Lastly, the subjective nature of evaluating consistency and diversity poses a challenge. Metrics for measuring these aspects may not be best fitted. We believe it is essential to consider diverse perspectives and demand domain experts to validate the effectiveness and quality of the generated dance motions.

To conclude, we have introduced GCD, a new method for audio-driven group dance generation that effectively controls the consistency and diversity of generated choreographies. By using contrastive diffusion along with the guidance technique, our approach enables the generation of a flexible number of dancers and long-term group dances without compromising fidelity. Through our experiments, we have demonstrated the capability of GCD to produce visually appealing and synchronized group dance motions.
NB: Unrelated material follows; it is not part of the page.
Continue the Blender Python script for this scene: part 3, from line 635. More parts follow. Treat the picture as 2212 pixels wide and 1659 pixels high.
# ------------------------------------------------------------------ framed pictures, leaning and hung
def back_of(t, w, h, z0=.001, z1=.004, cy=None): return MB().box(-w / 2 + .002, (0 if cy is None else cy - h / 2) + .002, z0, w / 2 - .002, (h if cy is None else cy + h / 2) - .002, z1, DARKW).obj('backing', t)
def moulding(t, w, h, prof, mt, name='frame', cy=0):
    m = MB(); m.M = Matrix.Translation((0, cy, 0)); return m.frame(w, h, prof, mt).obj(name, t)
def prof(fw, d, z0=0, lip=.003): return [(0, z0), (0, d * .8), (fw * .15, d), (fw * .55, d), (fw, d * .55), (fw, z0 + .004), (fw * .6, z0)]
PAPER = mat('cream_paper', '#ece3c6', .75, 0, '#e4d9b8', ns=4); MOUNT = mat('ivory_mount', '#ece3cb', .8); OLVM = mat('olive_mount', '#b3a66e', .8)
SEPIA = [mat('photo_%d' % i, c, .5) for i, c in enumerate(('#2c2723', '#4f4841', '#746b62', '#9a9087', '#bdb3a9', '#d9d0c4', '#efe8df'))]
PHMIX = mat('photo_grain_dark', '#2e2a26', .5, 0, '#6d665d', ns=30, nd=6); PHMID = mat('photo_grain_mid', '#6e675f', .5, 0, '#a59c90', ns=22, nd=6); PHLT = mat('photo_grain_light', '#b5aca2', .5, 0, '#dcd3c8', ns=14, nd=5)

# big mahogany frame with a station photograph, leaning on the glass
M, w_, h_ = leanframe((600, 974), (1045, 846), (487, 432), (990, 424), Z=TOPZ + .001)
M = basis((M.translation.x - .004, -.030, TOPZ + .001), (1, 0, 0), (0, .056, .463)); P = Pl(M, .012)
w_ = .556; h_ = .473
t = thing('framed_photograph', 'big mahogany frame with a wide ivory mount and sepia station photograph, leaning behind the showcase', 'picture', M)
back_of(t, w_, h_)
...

The results of our evaluation, including comparisons with existing methods, highlight the superior performance of our method across various metrics including realism and synchronization. By enabling control over the desired levels of consistency and diversity while preserving fidelity, our work has the potential for applications in entertainment, virtual performances, and artistic expression, advancing the effectiveness of deep learning in generative choreography.